A few years ago — actually April 6th, 2009, by his exact account — Nevins experienced another beginning. He found a “new muse” when he veered from his decade-plus of success in figurative painting and started making more abstract work. The resulting gigantic canvases, their creation eventually boosted by a $10,000 Fellowship Grant from the North Carolina Arts Council, were paired with the Torah paintings in a show last fall at the S. Tucker Cooke Gallery at UNCA.

The figurative works were arranged clockwise around the gallery, in the order they appear in print. “They depict the world we live in and the stories we tell each other about who we are and where we come from, the world we see and touch every day,” explains Nevins.

Meanwhile, the large abstract pieces were shown in the center of the gallery. “They depict our inner world, that floating world, that inner landscape we each carry inside of us,” says the artist. “It’s probably meaningful that these paintings are so much larger — that our inner world affects so much how we perceive the outer world that we encounter every day.”

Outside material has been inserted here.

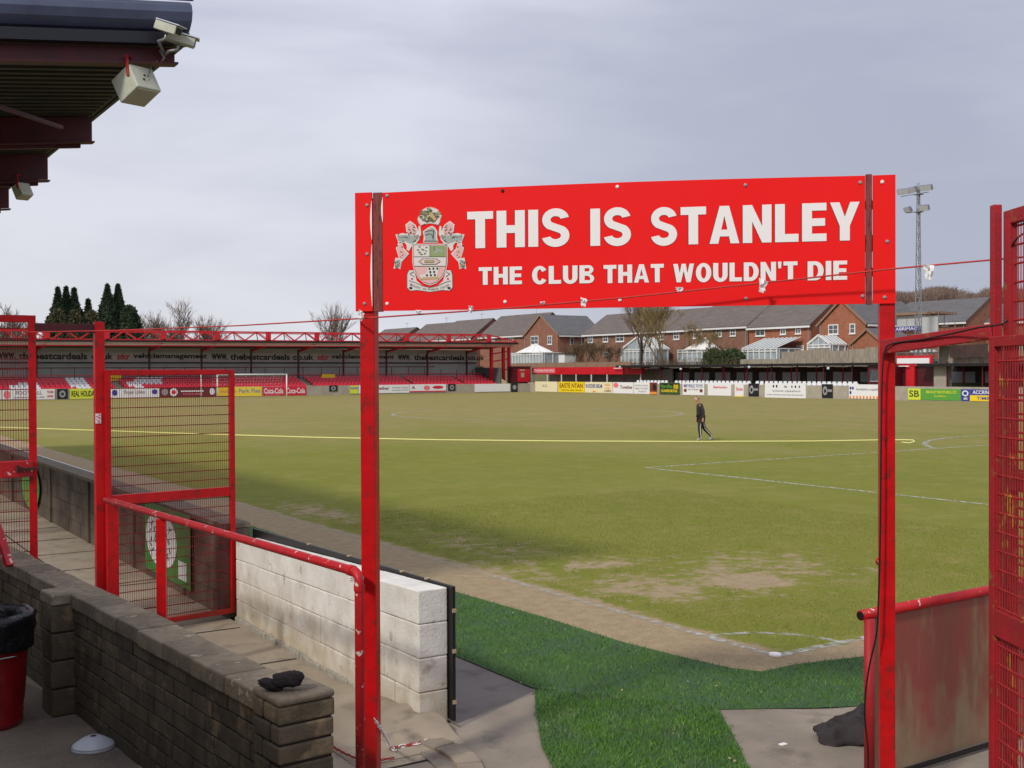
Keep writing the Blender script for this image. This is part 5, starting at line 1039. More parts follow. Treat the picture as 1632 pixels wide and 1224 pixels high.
Rb(1171, 1185, 'ad_white', 'narrow white board with red word and yellow foot', [('Stone', .15, .9, .42, .7, 'ad_red'), ('#', 0, 1, -.12, .02, 'ad_yellow')], **Rz)
Rb(1193, 1209, 'ad_black', 'black board with pale disc left of the longest white board', [('@', .08, .52, .2, .85, 'ad_grey'), ('@', .2, .4, .35, .65, 'ad_black'), ('#', .55, .95, .45, .62, 'ad_grey')], **Rz)
Rb(1219, 1284, 'ad_white', 'longest white advert board with black shapes and a line of print', [('@', .2, .24, .7, .9, 'ad_black'), ('@', .28, .32, .7, .9, 'ad_black'), ('www.cassino', .18, .88, .42, .56, 'ad_grey'), ('@', .48, .56, .7, .85, 'ad_grey'), ('@', .66, .69, .7, .85, 'ad_black'), ('@', .74, .78, .7, .86, 'ad_black'), ('@', .84, .87, .7, .86, 'ad_black'), ('www. printers and signs Accrington', .05, .95, .16, .28, 'ad_grey')], z0=-.02, z1=1.42)
Rb(1310, 1327, 'ad_black', 'black board with pale disc right of the longest white board', [('@', .08, .52, .2, .85, 'ad_grey'), ('@', .2, .4, .35, .65, 'ad_black'), ('#', .55, .95, .45, .62, 'ad_grey')], **Rz)
Rb(1353, 1407, 'ad_white', 'white advert board with orange squares along its foot beside the sign post', [('@', .02, .08, .62, .85, 'ad_blue'), ('@', .09, .15, .62, .85, 'ad_blue'), ('@', .02, .08, .3, .55, 'ad_blue'), ('insulation supplies', .22, .92, .55, .75, 'ad_grey')]+[('#', .02+.1*i, .07+.1*i, .02, .2, 'ad_orange') for i in range(10)], **Rz)
Rb(1408, 1420, 'ad_white', 'white board hidden mostly by the right sign post', [], **Rz)
Rb(1447, 1467, 'ad_lime', 'lime board with green letters SB right of the sign post', [('SB', .1, .9, .25, .85, 'ad_dkgreen')], z0=.1, z1=1.06)
Rb(1467.5, 1531, 'ad_green', 'long green advert board with pale green words', [('BRADLEY BROTHERS LTD', .14, .9, .6, .85, 'ad_lime'), ('building', .35, .65, .25, .45, 'ad_lime')], z0=.1, z1=1.06)
Rb(1532, 1545, 'ad_blue', 'small blue board with white crest', [('@', .1, .9, .4, .9, 'ad_white'), ('@', .25, .75, .5, .8, 'ad_blue'), ('afc', .3, .8, .1, .35, 'ad_white')], z0=.1, z1=1.06)
Rb(1546, 1600, 'ad_blue', 'blue board reading ACCRINGTON with yellow lower half by the right gate', [('ACCRINGTON', .08, .95, .6, .92, 'ad_white'), ('#', 0, 1, 0, .5, 'ad_yellow'), ('TIMBER', .2, .8, .12, .38, 'ad_blue')], z0=.1, z1=1.06)

# ================================================================== SIDE STAND ON THE RIGHT
XW = 74.05
rs = empty('side_stand', (XW, 70, 0), 'low dark covered stand with white seats along the far touchline', 'stand')
b = MB(); b.bx(XW, XW+.2, 15, 114, 0, 1.25); b.build('front_wall', 'concrete_wall', rs)
b = MB(); b.bx(XW+.2, 81, 15, 112, 0, .55); b.bx(76.2, 81, 15, 112, .56, .85); b.bx(77.2, 81, 15, 112, .86, 1.1); b.build('terrace', 'brown_dark', rs)
def roofseg(y0, y1, z0):
    b = MB(); b.add([(75.7, y0, z0), (75.7, y1, z0), (81.2, y1, z0-.1), (81.2, y0, z0-.1), (75.7, y0, z0+.14), (75.7, y1, z0+.14), (81.2, y1, z0+.04), (81.2, y0, z0+.04)], [(0, 1, 2, 3), (4, 7, 6, 5), (0, 4, 5, 1), (1, 5, 6, 2), (2, 6, 7, 3), (3, 7, 4, 0)]); b.build('roof', 'brown_dark', rs)
    b = MB(); b.bx(75.62, 75.69, y0, y1, z0-.12, z0+.12); b.build('roof_edge', 'black_paint', rs)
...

Titled only by number to further discourage implied narrative, the paintings are colossal, measuring up to ten feet long in one case. “Number 4,” at 42×48 inches one of the smaller abstracts, is painted on a piece of wood arched like a doorway. It’s an important symbolic invitation to this new world: sensuous organic forms in a bloodletting of revelatory colors.

“I began going for a more direct visceral emotion, one that wasn’t conveyed by story — one where viewers didn’t need a surrogate for themselves in the painting to have an emotion that they could then relate to. Or not.”
“Number 1” appears like an unfurling flower or a vivisected heart: striated, intimate reds nourish a spray of indigo poison berries, or perhaps eyes. In “Number 15,” a 60-by-120-inch diptych, earth-toned worms (or maybe fern tendrils, or maybe wisps of storm clouds) roil away from a sacred-gold illuminated center that could be an umbilical cord or simply a dangerous, delighted notion.

“The viewer has to stand in front of these shapes and colors and decide for themselves, given their own personal history, what is being communicated,” says Nevins. “They are like Rorschach Tests. I’m going for the sublime, the ineffable.

“Of course, being that we are the story-telling, pattern-seeking primates that we are, one can’t help but try to find ‘meaning’ in these shapes and colors. What construction of meaning comes up for each viewer can be instructive as to the workings of their own psyche.”